For all this to work, though, the tone of your portfolio review meetings matters. Creating an environment where it’s safe to speak up—whether it’s developers highlighting technical debt or business leads questioning feature viability—opens the door to real collaboration. That mindset is what allows teams to work toward true adaptability. You can’t improve what you can’t talk about.

Another key method for integrating Agile retrospectives at the portfolio level is using metrics right. And I don’t just mean cranking out reports on velocity or burn-down charts—those things have their place within teams. At the portfolio level, you’re looking for qualitative insights. Are the epics we’re delivering actually providing impact where we thought they would? What do the customers say since the last release? Using that kind of feedback in Strategic Portfolio Reviews helps steer the ship without turning Agile into a numbers game. It’s about value over activity.

When running these portfolio retrospectives, resist the temptation to talk in abstract terms.

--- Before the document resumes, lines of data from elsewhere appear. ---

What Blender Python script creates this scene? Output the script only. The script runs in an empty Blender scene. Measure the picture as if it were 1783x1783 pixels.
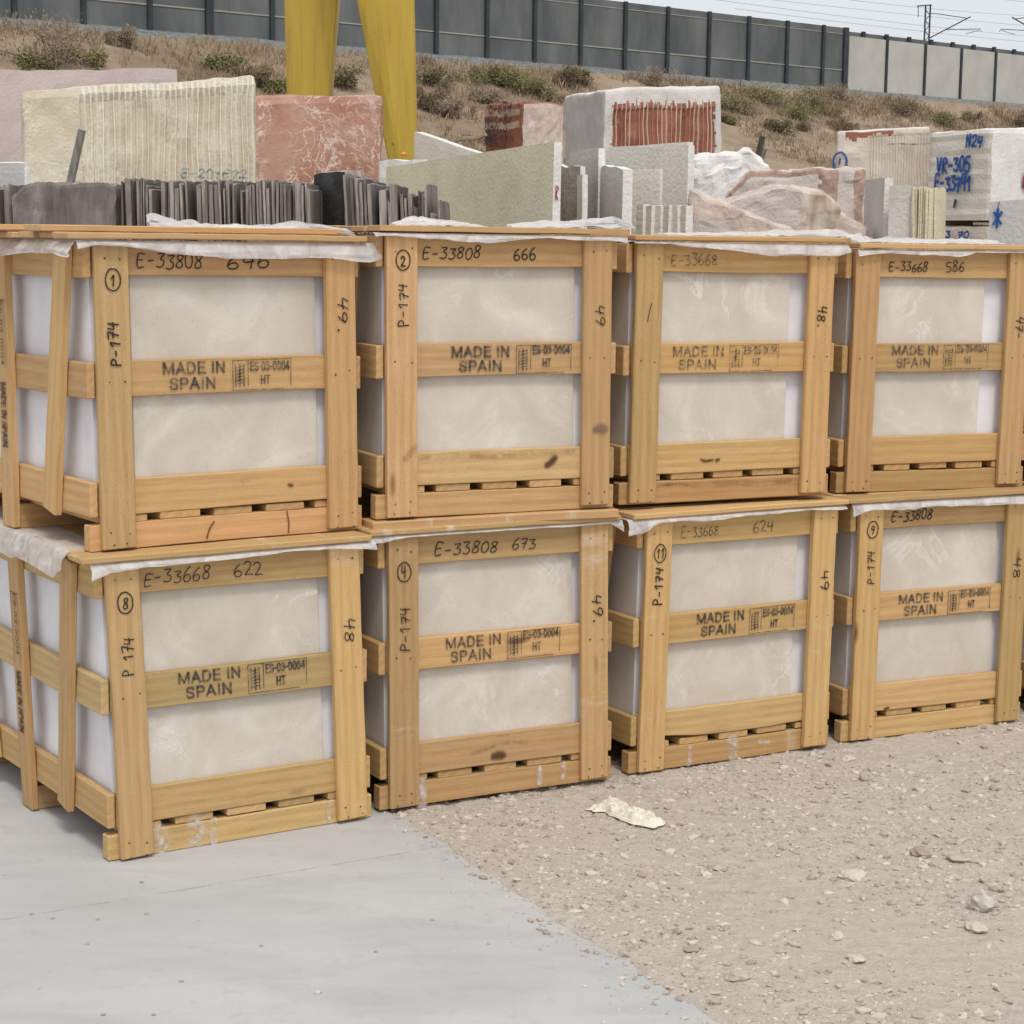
import bpy, bmesh, math, random
from mathutils import Vector, Matrix, noise, Euler
R = math.radians
random.seed(7)
S = bpy.context.scene
COL = S.collection

# ------------------------------------------------------------------ camera
F_PX, HC, PIT, ROLL = 3385.3, 1.8088, 0.1387, 0.0133
_cp, _sp, _cr, _sr = math.cos(PIT), math.sin(PIT), math.cos(ROLL), math.sin(ROLL)
FWD = Vector((0, _cp, -_sp)); UP0 = Vector((0, _sp, _cp)); RT0 = Vector((1, 0, 0))
RT = RT0*_cr + UP0*_sr; UP = UP0*_cr - RT0*_sr
CAM = Vector((0, 0, HC))
cd = bpy.data.cameras.new('camera'); cam = bpy.data.objects.new('camera', cd); COL.objects.link(cam)
cd.sensor_fit = 'HORIZONTAL'; cd.sensor_width = 36; cd.lens = 36*F_PX/1783
cd.clip_start = 0.05; cd.clip_end = 3000
m = Matrix.Identity(4)
for i in range(3):
    m[i][0] = RT[i]; m[i][1] = UP[i]; m[i][2] = -FWD[i]; m[i][3] = CAM[i]
cam.matrix_world = m
S.camera = cam
S.render.resolution_x = 1024; S.render.resolution_y = 1024

# ------------------------------------------------------------------ light
SUN_EL, SUN_AZ = R(57), R(167)       # azimuth measured clockwise from +Y (behind the camera, to its right)
w = bpy.data.worlds.new('World'); S.world = w; w.use_nodes = True
nt = w.node_tree; nt.nodes.clear()
sky = nt.nodes.new('ShaderNodeTexSky'); sky.sky_type = 'NISHITA'; sky.sun_disc = False
sky.sun_elevation = SUN_EL; sky.sun_rotation = SUN_AZ; sky.air_density = 1.0; sky.dust_density = 4.0; sky.ozone_density = 1.0
hsv = nt.nodes.new('ShaderNodeHueSaturation'); hsv.inputs['Saturation'].default_value = 0.28
mixw = nt.nodes.new('ShaderNodeMix'); mixw.data_type = 'RGBA'; mixw.inputs[0].default_value = 0.55
mixw.inputs[7].default_value = (6.9, 7.2, 7.6, 1)       # even veil of high cloud
bg = nt.nodes.new('ShaderNodeBackground'); bg.inputs['Strength'].default_value = 0.12
wo = nt.nodes.new('ShaderNodeOutputWorld')
nt.links.new(sky.outputs[0], hsv.inputs['Color']); nt.links.new(hsv.outputs[0], mixw.inputs[6])
nt.links.new(mixw.outputs[2], bg.inputs['Color']); nt.links.new(bg.outputs[0], wo.inputs['Surface'])
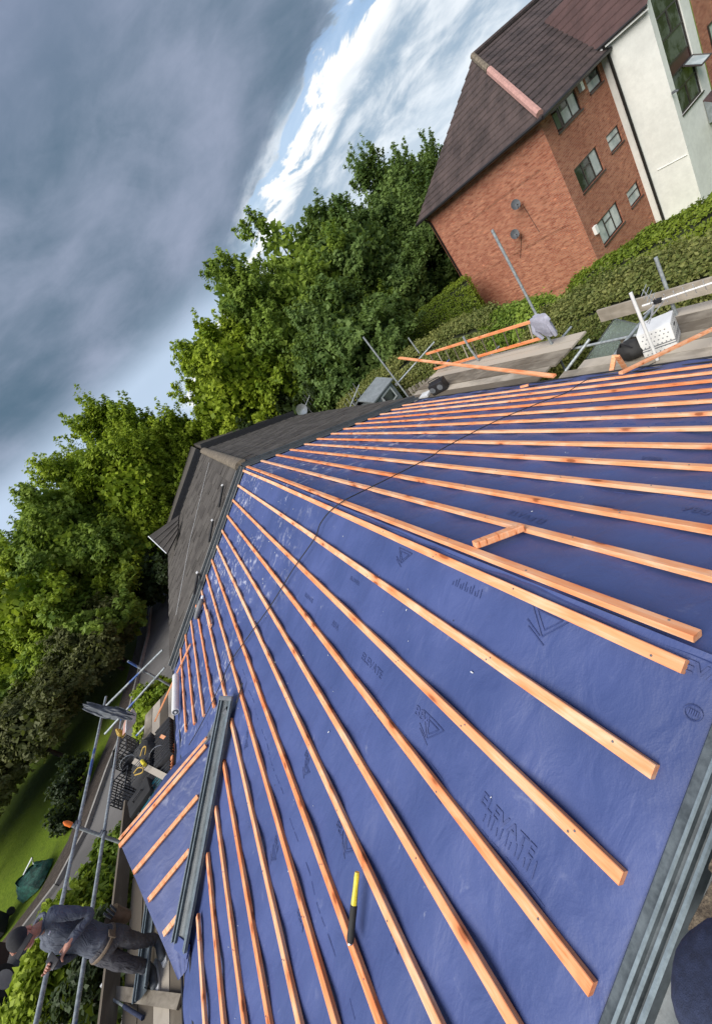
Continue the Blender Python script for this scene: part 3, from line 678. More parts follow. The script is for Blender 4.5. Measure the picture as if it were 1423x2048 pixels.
# long batten leaning off the left eave
a, c = hl(381, 1288, 0.02), hx(310, 1442, -4.95)
tag(lay(a, c, (0, 0, 1), None, 'loose_batten', 0.8, 1.0), 'long loose batten leaning over the left eave beyond the black crates', 'timber')
a, c = hx(322, 1472, -4.55), hx(348, 1484, -4.42)
tag(lay(a, c, (0, 0, 1), None, 'batten_offcut', 1.2, 1.2), 'stubby orange offcut lying at the left eave beside black crates', 'timber')
a, c = hx(347, 1490, -4.40), hx(342, 1544, -4.45)
tag(lay(a, c, (0, 0, 1), None, 'batten_offcut', 1.1, 1.2), 'orange offcut standing along the left eave just above the small gable', 'timber')
# roll of white foil
rl = thing('membrane_roll', 'white roll of membrane lying at the left eave', 'roll', tuple(hl(347, 1420, 0.0)))
a, c = hl(352, 1352, 0.06), hl(351, 1424, 0.06)
mb = MB(); mb.tube([a, c], 0.062, 16); mb.build('wrap', M['white'], rl, True)
d = (c - a).normalized(); mb = MB(); mb.tube([c - d * 0.02, c + d * 0.006], 0.048, 14); mb.build('roll_end', M['tarp'], rl, True)
mb = MB(); mb.tube([c, c + d * 0.012], 0.020, 10); mb.build('core_hole', M['board_insul'], rl, True)
# yellow handled tool
A_, B2 = hl(714, 1744, 0.035), hl(700, 1884, 0.035); mid = A_.lerp(B2, 0.50); d = (B2 - A_).normalized()
tl = thing('roofing_tool', 'yellow shafted tool with black rubber grip lying between two battens', 'hand tool', tuple(B2))
mb = MB(); mb.tube([A_, A_ + d * 0.02, A_ + d * 0.05, mid], [0.0125, 0.0145, 0.0135, 0.0165], 8); mb.build('shaft', M['yellow'], tl, True)
mb = MB(); mb.tube([mid - d * 0.006, mid + d * 0.004, mid + d * 0.07, B2 - d * 0.02, B2], [0.0165, 0.0185, 0.0175, 0.0195, 0.0175], 12); mb.build('grip', M['rubber'], tl, True)
mb = MB(); mb.tube([B2 - d * 0.001, B2 + d * 0.008], 0.0135, 10); mb.build('end_plug', M['steel'], tl, True)
# grey grinder like tool on the battens by the far verge
A_, B2 = hl(404, 1197, 0.06), hl(391, 1238, 0.05); d = (B2 - A_).normalized()
tl = thing('power_tool', 'grey and black power tool lying on battens near the far left verge', 'hand tool', tuple(hl(398, 1220)))
mb = MB(); mb.tube([A_, A_.lerp(B2, .15), A_.lerp(B2, .5), A_.lerp(B2, .85), B2], [0.03, 0.055, 0.06, 0.05, 0.03], 10); mb.build('body', M['lead'], tl, True)
mb = MB(); mb.tube([A_ - d * 0.06, A_ + d * 0.02], [0.02, 0.03], 8); mb.build('nose', M['board_insul'], tl, True)
mb = MB(); mb.tube([B2 + Vector((0.03, 0, -0.02)), A_.lerp(B2, .6) + Vector((0.05, 0, -.03))], 0.028, 8); mb.build('handle', M['rubber'], tl, True)
# cable thrown across the ridge
cp = [hr(1310, 724, 0.02)] + [hr(*q, 0.022) for q in ((1262, 744), (1180, 757), (1132, 785), (1090, 801), (1000, 838), (935, 870), (880, 900), (862, 913), (800, 945), (740, 975), (690, 1000))]
cp += [hl(*q, 0.022) for q in ((660, 1022), (640, 1048), (628, 1078), (585, 1140), (545, 1205), (500, 1268), (460, 1325), (440, 1370), (418, 1418), (396, 1460), (378, 1490))]
def smooth(pts, n=6):
    out = []
    for i in range(len(pts) - 1):
        p0, p1, p2, p3 = pts[max(i - 1, 0)], pts[i], pts[i + 1], pts[min(i + 2, len(pts) - 1)]
        for k_ in range(n):
            t = k_ / n; out.append(0.5 * ((2 * p1) + (p2 - p0) * t + (2 * p0 - 5 * p1 + 4 * p2 - p3) * t * t + (3 * p1 - p0 - 3 * p2 + p3) * t ** 3))
    return out + [pts[-1]]
mb = MB(); mb.tube(smooth(cp), 0.0055, 6); tag(mb.build('power_cable', M['rubber'], None, True), 'thin black cable snaking across the ridge from right eave to small gable', 'cable')
for q, lb in (((477, 1372), 'dark slate sliver and white flake lying beside the valley trough head'),):
    a, c = hl(q[0] + 8, q[1] - 6, 0.02), hl(q[0] - 4, q[1] + 34, 0.02)
    mb = MB(); mb.bar(a, c, 0.025, 0.006); tag(mb.build('slate_sliver', M['rubber']), lb, 'debris')
# ================================================================== BRICK FLATS
BO = Vector((18.73, 14.28, 0)); BX = Vector((math.cos(BROT), math.sin(BROT), 0)); BY = Vector((-math.sin(BROT), math.cos(BROT), 0))
BZ0, BZE = -7.7, 0.26
def bp(u_, v_, z_): return BO + BX * u_ + BY * v_ + Vector((0, 0, z_))
def bfu(px, py, v_=0.0):
    p = hit(px, py, tuple(BY), BY.dot(BO) + v_); return ((p - BO).dot(BX), p.z)
def bsu(px, py, u_=0.0):
    p = hit(px, py, tuple(BX), BX.dot(BO) + u_); return ((p - BO).dot(BY), p.z)
bl = thing('apartment_building', 'three storey red brick flats with brown hipped roof and white rendered stair tower', 'building', tuple(bp(0, 0, BZ0)))
def wall_holes(u0, u1, z0, z1, holes, P, rev=0.10):
    """wall sheet with real openings; P(u, depth, z)"""
    us = sorted({u0, u1, *[h[0] for h in holes], *[h[1] for h in holes]}); zs = sorted({z0, z1, *[h[2] for h in holes], *[h[3] for h in holes]})
    m_ = MB()
    for i in range(len(us) - 1):
        for j in range(len(zs) - 1):
            cu_, cz_ = (us[i] + us[i + 1]) / 2, (zs[j] + zs[j + 1]) / 2
            if any(h[0] < cu_ < h[1] and h[2] < cz_ < h[3] for h in holes): continue
            m_.quad(P(us[i], 0, zs[j]), P(us[i + 1], 0, zs[j]), P(us[i + 1], 0, zs[j + 1]), P(us[i], 0, zs[j + 1]))
    for a, c, d, e in holes:
        m_.quad(P(a, 0, d), P(a, rev, d), P(a, rev, e), P(a, 0, e)); m_.quad(P(c, 0, d), P(c, rev, d), P(c, rev, e), P(c, 0, e))
        m_.quad(P(a, 0, d), P(c, 0, d), P(c, rev, d), P(a, rev, d)); m_.quad(P(a, 0, e), P(c, 0, e), P(c, rev, e), P(a, rev, e))
    return m_
def fbox(m_, P, a, c, d, e, y0, y1):
    pts = [P(x, y, z) for x in (a, c) for y in (y0, y1) for z in (d, e)]
    return m_.add(pts, [(0, 1, 3, 2), (4, 6, 7, 5), (0, 4, 5, 1), (2, 3, 7, 6), (0, 2, 6, 4), (1, 5, 7, 3)])
def make_window(P, a, c, d, e, bars_v, bars_h, panes, parent, fw=0.07, sill=True):
    """bars_v: fractions across; bars_h: (fraction up, from, to); panes: list of (f0,f1,g0,g1,mat)"""
    m_ = MB(); y0, y1 = 0.045, 0.11
    fbox(m_, P, a, c, d, d + fw, y0, y1); fbox(m_, P, a, c, e - fw, e, y0, y1)
    fbox(m_, P, a, a + fw, d + fw, e - fw, y0, y1); fbox(m_, P, c - fw, c, d + fw, e - fw, y0, y1)
    W, H = c - a, e - d
    for f in bars_v: fbox(m_, P, a + W * f - fw * .42, a + W * f + fw * .42, d + fw, e - fw, y0 + .004, y1 - .004)
    for f, g0, g1 in bars_h: fbox(m_, P, a + W * g0 + fw * .43, a + W * g1 - fw * .43, d + H * f - fw * .4, d + H * f + fw * .4, y0 + .006, y1 - .006)
    fr = m_.build('window_frame', M['brownframe'], parent)
    for f0, f1, g0, g1, mat in panes:
        m2 = MB(); fbox(m2, P, a + W * f0 + 0.012, a + W * f1 - 0.012, d + H * g0 + 0.012, d + H * g1 - 0.012, 0.072, 0.084); m2.build('pane', mat, fr)
    if sill:
        m2 = MB(); fbox(m2, P, a - 0.04, c + 0.04, d - 0.06, d - 0.003, -0.05, 0.09); m2.build('sill', M['brownframe'], fr)
    return fr
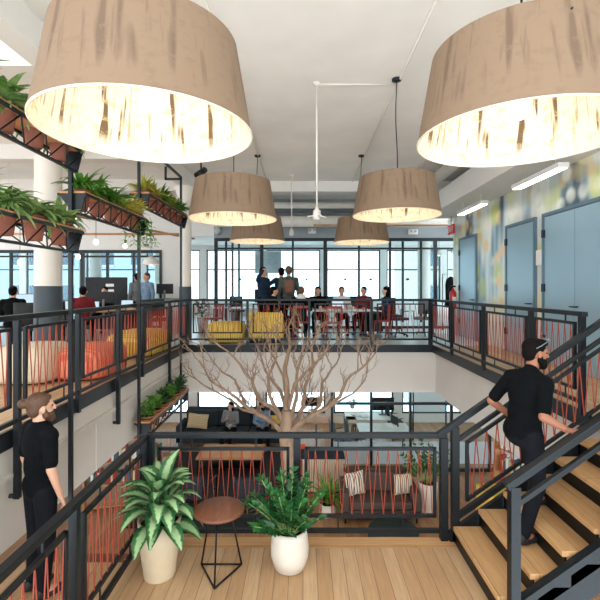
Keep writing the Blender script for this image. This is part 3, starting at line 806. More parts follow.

I always tell Agile teams, cut the jargon and get to the heart of it. Portfolio review meetings should be a blend of business and technical collaboration where everyone speaks in a language that’s easily understood, even for folks who might not have deep technical expertise. The biggest obstacle to Agile retrospectives at scale is often miscommunication between departments that think they’re saying the same thing but, in reality, are in totally different headspaces. By simplifying the conversation, it makes it easier to wrangle the complexity.

One suggestion that has worked well in the teams I’ve worked with is breaking down portfolio reviews into thematic topic areas. Too much information in one sitting can overwhelm everyone, including leadership. A thematic approach allows teams to focus on whether specific themes—whether it’s customer experience, product optimization, or infrastructure scalability—are progressing as intended. It also helps identify gaps without randomly jumping between topics.

Lastly, don’t make the portfolio review a reactive process. Yes, it’s necessary to respond to problems, but you want to also bring opportunity-seeking into the mix. Is there something promising emerging out of the PI that wasn’t on the radar? Pivoting isn’t only for dodging risks; it’s also for seizing opportunities. Regularly ask, “What’s going well that we should capitalize on?”—not just “What’s in danger?” That’s how real innovation and growth happen alongside healthy risk management.

Ultimately, Agile retrospectives at the portfolio level are all about keeping alignment alive in a fast-paced, shifting environment. By using feedback loops, transparency, and a shared responsibility for solving issues, Agile teams can continuously fine-tune their efforts. Will you always get it right? Of course not. But that’s the magic of Agile. You don’t have to be perfect—you just need to have the courage to learn and course-correct along the way.